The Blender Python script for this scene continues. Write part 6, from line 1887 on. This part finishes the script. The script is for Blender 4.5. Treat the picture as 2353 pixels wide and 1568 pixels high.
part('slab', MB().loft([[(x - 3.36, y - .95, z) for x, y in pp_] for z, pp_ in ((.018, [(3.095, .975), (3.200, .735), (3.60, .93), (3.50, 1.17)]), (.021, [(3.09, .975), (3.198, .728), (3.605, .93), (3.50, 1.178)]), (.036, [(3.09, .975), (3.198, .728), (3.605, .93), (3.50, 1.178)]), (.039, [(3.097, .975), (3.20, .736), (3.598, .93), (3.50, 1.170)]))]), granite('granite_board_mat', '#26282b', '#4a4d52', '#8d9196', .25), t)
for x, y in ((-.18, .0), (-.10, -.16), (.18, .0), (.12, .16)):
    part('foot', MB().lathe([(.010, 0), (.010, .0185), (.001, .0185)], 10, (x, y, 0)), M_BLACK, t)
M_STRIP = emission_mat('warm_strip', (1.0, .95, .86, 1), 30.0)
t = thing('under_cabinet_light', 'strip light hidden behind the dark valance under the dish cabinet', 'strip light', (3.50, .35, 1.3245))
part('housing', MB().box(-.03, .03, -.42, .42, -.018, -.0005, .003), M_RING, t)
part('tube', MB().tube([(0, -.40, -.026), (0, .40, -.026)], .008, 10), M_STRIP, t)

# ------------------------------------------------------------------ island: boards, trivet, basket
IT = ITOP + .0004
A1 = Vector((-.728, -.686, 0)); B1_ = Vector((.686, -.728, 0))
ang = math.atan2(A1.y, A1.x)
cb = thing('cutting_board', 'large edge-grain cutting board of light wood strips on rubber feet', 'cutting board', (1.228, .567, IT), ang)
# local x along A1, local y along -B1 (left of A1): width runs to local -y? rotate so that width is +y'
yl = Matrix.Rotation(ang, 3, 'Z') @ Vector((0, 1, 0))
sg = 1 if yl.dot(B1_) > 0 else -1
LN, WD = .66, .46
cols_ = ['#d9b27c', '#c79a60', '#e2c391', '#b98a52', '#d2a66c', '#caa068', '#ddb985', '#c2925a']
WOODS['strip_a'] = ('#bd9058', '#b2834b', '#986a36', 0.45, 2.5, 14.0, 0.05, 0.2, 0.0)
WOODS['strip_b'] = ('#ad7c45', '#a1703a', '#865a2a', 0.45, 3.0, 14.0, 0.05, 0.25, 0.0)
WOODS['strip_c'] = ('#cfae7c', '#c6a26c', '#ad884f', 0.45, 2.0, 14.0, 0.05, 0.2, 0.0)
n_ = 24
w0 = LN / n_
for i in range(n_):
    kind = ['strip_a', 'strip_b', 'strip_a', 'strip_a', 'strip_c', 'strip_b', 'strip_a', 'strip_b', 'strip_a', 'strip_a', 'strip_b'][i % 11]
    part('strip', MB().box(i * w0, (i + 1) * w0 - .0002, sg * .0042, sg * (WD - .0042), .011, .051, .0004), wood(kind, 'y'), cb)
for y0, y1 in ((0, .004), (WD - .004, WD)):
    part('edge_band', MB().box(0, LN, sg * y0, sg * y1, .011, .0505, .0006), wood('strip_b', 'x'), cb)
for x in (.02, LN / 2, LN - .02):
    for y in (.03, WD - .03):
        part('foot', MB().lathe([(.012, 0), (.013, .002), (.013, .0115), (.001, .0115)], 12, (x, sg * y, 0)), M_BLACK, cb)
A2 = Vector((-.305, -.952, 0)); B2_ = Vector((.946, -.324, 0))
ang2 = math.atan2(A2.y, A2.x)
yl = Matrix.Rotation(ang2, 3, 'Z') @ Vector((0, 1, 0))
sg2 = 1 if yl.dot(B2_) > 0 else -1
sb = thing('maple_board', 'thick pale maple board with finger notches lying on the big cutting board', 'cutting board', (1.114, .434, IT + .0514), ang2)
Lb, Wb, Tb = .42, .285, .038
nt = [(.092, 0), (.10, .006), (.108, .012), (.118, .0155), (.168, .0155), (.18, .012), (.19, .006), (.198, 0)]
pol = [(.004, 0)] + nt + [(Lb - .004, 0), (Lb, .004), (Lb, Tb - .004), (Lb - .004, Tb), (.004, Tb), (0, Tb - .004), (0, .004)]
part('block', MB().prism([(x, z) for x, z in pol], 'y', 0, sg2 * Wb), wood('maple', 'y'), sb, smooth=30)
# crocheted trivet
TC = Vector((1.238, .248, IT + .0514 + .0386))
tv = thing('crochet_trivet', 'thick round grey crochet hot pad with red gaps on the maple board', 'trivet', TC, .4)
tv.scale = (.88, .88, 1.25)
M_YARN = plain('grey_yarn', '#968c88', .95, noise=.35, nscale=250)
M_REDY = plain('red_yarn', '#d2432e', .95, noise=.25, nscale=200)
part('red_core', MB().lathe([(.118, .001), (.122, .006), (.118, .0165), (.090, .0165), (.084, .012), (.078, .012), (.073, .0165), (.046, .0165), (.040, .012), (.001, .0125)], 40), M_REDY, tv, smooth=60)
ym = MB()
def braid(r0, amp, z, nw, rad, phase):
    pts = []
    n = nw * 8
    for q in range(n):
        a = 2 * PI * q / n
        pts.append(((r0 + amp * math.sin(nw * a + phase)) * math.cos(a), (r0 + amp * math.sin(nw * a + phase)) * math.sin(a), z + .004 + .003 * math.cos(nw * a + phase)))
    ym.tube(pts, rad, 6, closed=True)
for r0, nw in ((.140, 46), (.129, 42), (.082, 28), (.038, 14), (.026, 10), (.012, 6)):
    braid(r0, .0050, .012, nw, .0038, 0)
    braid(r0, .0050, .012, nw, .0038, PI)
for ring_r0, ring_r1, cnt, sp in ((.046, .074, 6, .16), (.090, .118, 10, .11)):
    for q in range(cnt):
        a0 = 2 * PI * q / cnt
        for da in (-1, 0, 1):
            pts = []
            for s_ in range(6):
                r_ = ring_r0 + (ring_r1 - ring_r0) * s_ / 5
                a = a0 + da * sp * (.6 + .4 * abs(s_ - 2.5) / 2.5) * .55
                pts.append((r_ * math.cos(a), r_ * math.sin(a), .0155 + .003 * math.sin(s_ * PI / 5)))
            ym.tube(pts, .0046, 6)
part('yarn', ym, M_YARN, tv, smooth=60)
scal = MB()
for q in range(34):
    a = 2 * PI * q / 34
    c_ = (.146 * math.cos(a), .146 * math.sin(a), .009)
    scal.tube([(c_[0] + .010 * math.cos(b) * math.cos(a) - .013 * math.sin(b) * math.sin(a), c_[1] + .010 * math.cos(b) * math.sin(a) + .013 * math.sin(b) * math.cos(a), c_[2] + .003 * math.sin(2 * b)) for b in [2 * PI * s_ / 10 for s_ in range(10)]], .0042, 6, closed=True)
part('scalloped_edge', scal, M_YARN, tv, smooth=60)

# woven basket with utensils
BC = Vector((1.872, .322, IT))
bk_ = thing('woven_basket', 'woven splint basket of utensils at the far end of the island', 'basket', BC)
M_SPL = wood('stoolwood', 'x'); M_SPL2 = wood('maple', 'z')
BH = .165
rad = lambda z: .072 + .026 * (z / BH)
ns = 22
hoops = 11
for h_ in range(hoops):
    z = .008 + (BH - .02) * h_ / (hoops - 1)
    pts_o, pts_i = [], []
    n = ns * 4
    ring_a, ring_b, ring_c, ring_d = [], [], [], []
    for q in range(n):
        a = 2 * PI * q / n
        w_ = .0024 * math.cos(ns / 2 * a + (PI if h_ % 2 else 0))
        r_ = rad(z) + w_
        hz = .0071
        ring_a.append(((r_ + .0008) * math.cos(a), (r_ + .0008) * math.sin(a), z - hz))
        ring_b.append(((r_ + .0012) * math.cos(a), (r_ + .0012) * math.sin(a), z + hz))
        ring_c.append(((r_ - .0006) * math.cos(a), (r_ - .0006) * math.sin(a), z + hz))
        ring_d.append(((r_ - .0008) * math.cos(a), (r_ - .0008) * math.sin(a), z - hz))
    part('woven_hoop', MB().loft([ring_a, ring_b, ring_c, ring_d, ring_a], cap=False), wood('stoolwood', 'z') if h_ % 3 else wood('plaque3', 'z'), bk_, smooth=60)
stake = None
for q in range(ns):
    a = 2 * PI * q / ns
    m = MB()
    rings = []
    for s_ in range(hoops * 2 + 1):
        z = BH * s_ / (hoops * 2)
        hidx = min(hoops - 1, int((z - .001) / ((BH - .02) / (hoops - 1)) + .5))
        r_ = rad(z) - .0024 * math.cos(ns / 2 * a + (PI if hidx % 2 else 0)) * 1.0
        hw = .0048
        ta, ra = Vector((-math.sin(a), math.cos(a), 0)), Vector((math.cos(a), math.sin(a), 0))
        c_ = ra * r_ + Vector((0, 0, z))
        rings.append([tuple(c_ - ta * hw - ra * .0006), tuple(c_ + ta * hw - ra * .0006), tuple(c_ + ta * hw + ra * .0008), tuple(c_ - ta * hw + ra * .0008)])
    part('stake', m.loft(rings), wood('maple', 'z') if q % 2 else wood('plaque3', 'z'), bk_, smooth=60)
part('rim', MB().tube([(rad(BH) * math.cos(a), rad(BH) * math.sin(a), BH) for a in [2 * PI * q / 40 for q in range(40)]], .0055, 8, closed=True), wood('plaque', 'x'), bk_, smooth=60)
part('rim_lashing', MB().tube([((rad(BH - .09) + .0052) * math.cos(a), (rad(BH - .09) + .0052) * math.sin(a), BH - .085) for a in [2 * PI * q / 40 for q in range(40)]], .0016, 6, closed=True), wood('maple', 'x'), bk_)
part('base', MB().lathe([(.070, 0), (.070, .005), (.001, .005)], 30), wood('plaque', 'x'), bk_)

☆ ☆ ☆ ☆

> [TO BE DONE] Everything from the first line of the material through the line containing "10), M_STRIP, t)" is to be printed exactly; lines after that are to be left out.

> [RESULT OF THIS TASK]
The Blender Python script for this scene continues. Write part 6, from line 1887 on. This part finishes the script. The script is for Blender 4.5. Treat the picture as 2353 pixels wide and 1568 pixels high.
part('slab', MB().loft([[(x - 3.36, y - .95, z) for x, y in pp_] for z, pp_ in ((.018, [(3.095, .975), (3.200, .735), (3.60, .93), (3.50, 1.17)]), (.021, [(3.09, .975), (3.198, .728), (3.605, .93), (3.50, 1.178)]), (.036, [(3.09, .975), (3.198, .728), (3.605, .93), (3.50, 1.178)]), (.039, [(3.097, .975), (3.20, .736), (3.598, .93), (3.50, 1.170)]))]), granite('granite_board_mat', '#26282b', '#4a4d52', '#8d9196', .25), t)
for x, y in ((-.18, .0), (-.10, -.16), (.18, .0), (.12, .16)):
    part('foot', MB().lathe([(.010, 0), (.010, .0185), (.001, .0185)], 10, (x, y, 0)), M_BLACK, t)
M_STRIP = emission_mat('warm_strip', (1.0, .95, .86, 1), 30.0)
t = thing('under_cabinet_light', 'strip light hidden behind the dark valance under the dish cabinet', 'strip light', (3.50, .35, 1.3245))
part('housing', MB().box(-.03, .03, -.42, .42, -.018, -.0005, .003), M_RING, t)
part('tube', MB().tube([(0, -.40, -.026), (0, .40, -.026)], .008, 10), M_STRIP, t)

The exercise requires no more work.